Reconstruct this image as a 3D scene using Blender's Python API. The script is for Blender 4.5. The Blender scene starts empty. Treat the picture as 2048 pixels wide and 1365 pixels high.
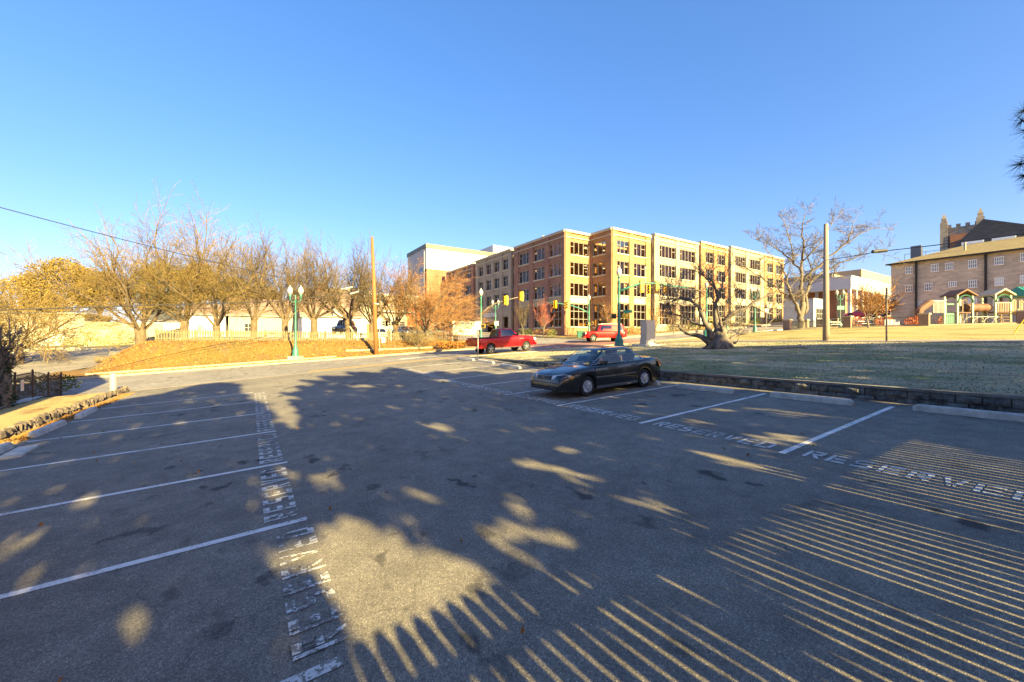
import bpy, bmesh, math, random
from mathutils import Vector, Matrix
R=random.Random(7)
C=bpy.context.scene.collection
PI=math.pi
# ---------------------------------------------------------------- camera, world, sun
cam=bpy.data.objects.new('camera',bpy.data.cameras.new('camera')); C.objects.link(cam)
bpy.context.scene.camera=cam
YAW=math.radians(33.06)
cam.location=(0,0,2.15); cam.rotation_euler=(math.radians(90),0,-YAW)
cam.data.lens=14.15; cam.data.sensor_width=36; cam.data.clip_start=.05; cam.data.clip_end=6000
SUN_EL=math.radians(20); SUN_AZ=math.radians(3.35)
w=bpy.data.worlds.new('World'); bpy.context.scene.world=w; w.use_nodes=True
nt=w.node_tree; bg=nt.nodes['Background']
sky=nt.nodes.new('ShaderNodeTexSky'); sky.sky_type='NISHITA'; sky.sun_disc=False
sky.sun_elevation=SUN_EL; sky.sun_rotation=math.radians(180)-SUN_AZ
sky.air_density=1.0; sky.dust_density=1.5; sky.ozone_density=3.0
gm_=nt.nodes.new('ShaderNodeGamma'); gm_.inputs[1].default_value=.72; nt.links.new(sky.outputs[0],gm_.inputs[0])
hs_=nt.nodes.new('ShaderNodeHueSaturation'); hs_.inputs['Saturation'].default_value=1.42; nt.links.new(gm_.outputs[0],hs_.inputs['Color'])
ti_=nt.nodes.new('ShaderNodeMixRGB'); ti_.blend_type='MULTIPLY'; ti_.inputs[0].default_value=1; ti_.inputs[2].default_value=(1.06,.94,1.1,1)
nt.links.new(hs_.outputs[0],ti_.inputs[1]); nt.links.new(ti_.outputs[0],bg.inputs[0]); bg.inputs[1].default_value=.080
sun=bpy.data.objects.new('sun',bpy.data.lights.new('sun','SUN')); C.objects.link(sun)
sun.data.energy=5.0; sun.data.angle=math.radians(.53); sun.data.color=(1.0,.77,.31)
SD=Vector((math.sin(SUN_AZ)*math.cos(SUN_EL),-math.cos(SUN_AZ)*math.cos(SUN_EL),math.sin(SUN_EL)))
sun.rotation_euler=SD.to_track_quat('Z','Y').to_euler(); sun.location=(0,-40,40)
vs=bpy.context.scene.view_settings
vs.view_transform='Standard'; vs.look='None'; vs.exposure=2.4; vs.gamma=1
# ---------------------------------------------------------------- terrain height
def itp(tab,x):
    if x<=tab[0][0]: return tab[0][1]
    for (a,b),(c,d) in zip(tab,tab[1:]):
        if x<=c: return b+(d-b)*(x-a)/(c-a)
    return tab[-1][1]
def sm(t):
    t=max(0.0,min(1.0,t)); return t*t*(3-2*t)
NEAR=[(-60,-3.6),(-30,-1.75),(-12,-.75),(-5.2,-.31),(2.6,.25),(9,.71),(13.4,1.0),(20,1.32),(33,2.0),(43,2.6),(67,4.1),(88,5.5),(130,8.2),(300,12)]
FAR=[(-60,-3.2),(-30,-1.4),(-5.76,-.04),(17.7,1.29),(25,1.7),(33,2.1),(43,2.65),(67,4.15),(88,5.55),(130,8.3),(300,12)]
def G(x,y):
    if y<26.5:
        s=itp(NEAR,x)
        if x<13.72:
            b=.046*x
            if x<-5.1: b=.046*max(x,-40)+.2
            t=sm((y-14)/12.5) if x>-5.1 else sm((y-24)/2.5)
            return b+(s-b)*t
        b=1.0+.065*(min(x,53)-13.75)+(.02*(x-53) if x>53 else 0)
        if x>120: b=1.0+.065*39.25+.02*67
        return b+(s-b)*sm((y-19)/7.5)
    n=itp(NEAR,x); f=itp(FAR,x)
    if y<35.5: return n+(f-n)*(y-26.5)/9
    d=y-35.5
    cr=f+.045*min(d,120)
    top=2.12+.02*min(max(0,y-41),60)
    bk=f+.06*min(d,1.3)/1.3
    bk=bk+(top-bk)*sm((y-37.0)/3.6)
    drive=f+.052*min(d,60)
    bk=drive+(bk-drive)*sm((x+10.5)/4.5)
    return bk+(cr-bk)*sm((x-18)/5)
def W(px,t):                       # bearing px (photo column) at distance t in front of the camera -> ground x, y
    l=(px-1024)/805*t
    return (.838*l+.5455*t, -.5455*l+.838*t)
def zz(py,t): return 2.15+(682-py)/805*t
def WG(px,t):
    x,y=W(px,t); return (x,y,G(x,y))
# ---------------------------------------------------------------- materials
MATS={}
def nd(t,k): return t.nodes.new('ShaderNode'+k)
def base(name,rough=.8,metal=0):
    m=bpy.data.materials.new(name); m.use_nodes=True
    b=m.node_tree.nodes['Principled BSDF']; b.inputs['Roughness'].default_value=rough; b.inputs['Metallic'].default_value=metal
    MATS[name]=m; return m,m.node_tree,b
def ramp(t,fac,stops):
    r=nd(t,'ValToRGB'); e=r.color_ramp.elements
    while len(e)<len(stops): e.new(.5)
    for i,(p,c) in enumerate(stops):
        e[i].position=p; e[i].color=(c[0],c[1],c[2],1)
    t.links.new(fac,r.inputs[0]); return r.outputs[0]
def pos(t,scale=(1,1,1)):
    g=nd(t,'NewGeometry'); m=nd(t,'Mapping'); m.inputs['Scale'].default_value=scale
    t.links.new(g.outputs['Position'],m.inputs[0]); return m.outputs[0]
def noise(t,vec,scale,det=4,rough=.6):
    n=nd(t,'TexNoise'); n.inputs['Scale'].default_value=scale; n.inputs['Detail'].default_value=det; n.inputs['Roughness'].default_value=rough
    t.links.new(vec,n.inputs['Vector']); return n.outputs['Fac']
def mix(t,f,a,b,mode='MIX'):
    m=nd(t,'MixRGB'); m.blend_type=mode
    for i,v in enumerate((f,a,b)):
        if hasattr(v,'links'): t.links.new(v,m.inputs[i])
        elif isinstance(v,(int,float)): m.inputs[i].default_value=v
        else: m.inputs[i].default_value=(v[0],v[1],v[2],1)
    return m.outputs[0]
def bump(t,b,h,strength=.3,dist=.02):
    n=nd(t,'Bump'); n.inputs['Strength'].default_value=strength; n.inputs['Distance'].default_value=dist
    t.links.new(h,n.inputs['Height']); t.links.new(n.outputs[0],b.inputs['Normal'])
def mnoise(name,c1,c2,scale=3,rough=.85,bs=.3,bd=.02,bscale=None,metal=0,c3=None,stretch=(1,1,1),obj=False):
    m,t,b=base(name,rough,metal)
    if obj:
        g=nd(t,'TexCoord'); mm=nd(t,'Mapping'); mm.inputs['Scale'].default_value=stretch; t.links.new(g.outputs['Object'],mm.inputs[0]); p=mm.outputs[0]
    else: p=pos(t,stretch)
    n=noise(t,p,scale)
    st=[(.3,c1),(.7,c2)] if c3 is None else [(.3,c1),(.5,c2),(.7,c3)]
    t.links.new(ramp(t,n,st),b.inputs[0])
    if bs: bump(t,b,noise(t,p,bscale or scale*6),bs,bd)
    return m
def plain(name,c,rough=.5,metal=0,coat=0):
    m,t,b=base(name,rough,metal); b.inputs[0].default_value=(*c,1)
    if name.startswith('car_red'): b.inputs['Specular IOR Level'].default_value=.25
    if coat: b.inputs['Coat Weight'].default_value=coat; b.inputs['Coat Roughness'].default_value=.04
    return m
def brick(name,c1,c2,mort,bw=.22,bh=.075,var=.5,blotch=None):
    c1,c2,mort=[tuple(q*.8 for q in c) for c in (c1,c2,mort)]
    m,t,b=base(name,.9); g=nd(t,'NewGeometry'); s=nd(t,'SeparateXYZ'); t.links.new(g.outputs['Position'],s.inputs[0])
    a=nd(t,'Math'); a.operation='ADD'; t.links.new(s.outputs[0],a.inputs[0]); t.links.new(s.outputs[1],a.inputs[1])
    c=nd(t,'CombineXYZ'); t.links.new(a.outputs[0],c.inputs[0]); t.links.new(s.outputs[2],c.inputs[1])
    k=nd(t,'TexBrick'); t.links.new(c.outputs[0],k.inputs['Vector']); k.inputs['Scale'].default_value=1
    k.inputs['Brick Width'].default_value=bw; k.inputs['Row Height'].default_value=bh; k.inputs['Mortar Size'].default_value=min(bh*.08,.012)
    k.inputs['Color1'].default_value=(*c1,1); k.inputs['Color2'].default_value=(*c2,1); k.inputs['Mortar'].default_value=(*mort,1); k.inputs['Bias'].default_value=0
    n=noise(t,g.outputs['Position'],.45,5)
    o=mix(t,var,k.outputs['Color'],ramp(t,n,[(.3,(.6,.6,.6)),(.7,(1.25,1.2,1.15))]),'MULTIPLY')
    t.links.new(o,b.inputs[0]); bump(t,b,k.outputs['Fac'],-.25,.01)
    return m
def asphalt(name,dark,light,tint=1.0):
    m,t,b=base(name,.9); p=pos(t)
    v=nd(t,'TexVoronoi'); v.inputs['Scale'].default_value=95; t.links.new(p,v.inputs['Vector'])
    v2=nd(t,'TexVoronoi'); v2.inputs['Scale'].default_value=210; t.links.new(p,v2.inputs['Vector'])
    spk=ramp(t,v.outputs['Color'],[(.0,dark),(.75,tuple((a+b_)/2 for a,b_ in zip(dark,light))),(.97,light)])
    spk2=ramp(t,v2.outputs['Color'],[(.0,(.55,.55,.55)),(.80,(1.02,1.02,1.02)),(1,(2.3,2.3,2.2))])
    o=mix(t,1,spk,spk2,'MULTIPLY')
    big=ramp(t,noise(t,p,.35,5),[(.3,(.74,.74,.76)),(.7,(1.2,1.19,1.15))]); o=mix(t,1,o,big,'MULTIPLY')
    med=ramp(t,noise(t,p,3.2,4),[(.35,(.84,.84,.84)),(.65,(1.13,1.13,1.12))]); o=mix(t,1,o,med,'MULTIPLY')
    # oil drips and stains
    ps=pos(t,(1.0,.7,1)); s=noise(t,ps,2.6,3,.5); s2=noise(t,p,.22,2)
    st=ramp(t,s,[(.0,(0,0,0)),(.615,(0,0,0)),(.67,(1,1,1))]); zone=ramp(t,s2,[(.42,(0,0,0)),(.55,(1,1,1))])
    f=mix(t,1,st,zone,'MULTIPLY'); f=mix(t,1,f,(.75,.75,.75),'MULTIPLY')
    o=mix(t,f,o,(.012,.012,.014))
    # hairline cracks
    v3=nd(t,'TexVoronoi'); v3.feature='DISTANCE_TO_EDGE'; v3.inputs['Scale'].default_value=.17; 
    pw=mix(t,.12,p,mix(t,1,p,(0,0,0),'ADD'));
    nn=nd(t,'TexNoise'); nn.inputs['Scale'].default_value=1.3; nn.inputs['Detail'].default_value=6; t.links.new(p,nn.inputs['Vector'])
    va=nd(t,'VectorMath'); va.operation='MULTIPLY_ADD'; va.inputs[1].default_value=(1.6,1.6,0); t.links.new(nn.outputs['Color'],va.inputs[0]); t.links.new(p,va.inputs[2]); t.links.new(va.outputs[0],v3.inputs['Vector'])
    cr=ramp(t,v3.outputs['Distance'],[(0,(1,1,1)),(.0022,(0,0,0))]); cr=mix(t,1,cr,(.28,.28,.28),'MULTIPLY')
    o=mix(t,cr,o,(.02,.02,.02))
    t.links.new(o,b.inputs[0]); bump(t,b,v.outputs['Distance'],.5,.006)
    return m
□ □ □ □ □
## AIM OF THE EXERCISE:
Scan the listing above. Gather each line that contains the word "scene".

## OUTPUT FOR THIS TASK:
Reconstruct this image as a 3D scene using Blender's Python API. The script is for Blender 4.5. The Blender scene starts empty. Treat the picture as 2048 pixels wide and 1365 pixels high.
C=bpy.context.scene.collection
bpy.context.scene.camera=cam
w=bpy.data.worlds.new('World'); bpy.context.scene.world=w; w.use_nodes=True
vs=bpy.context.scene.view_settings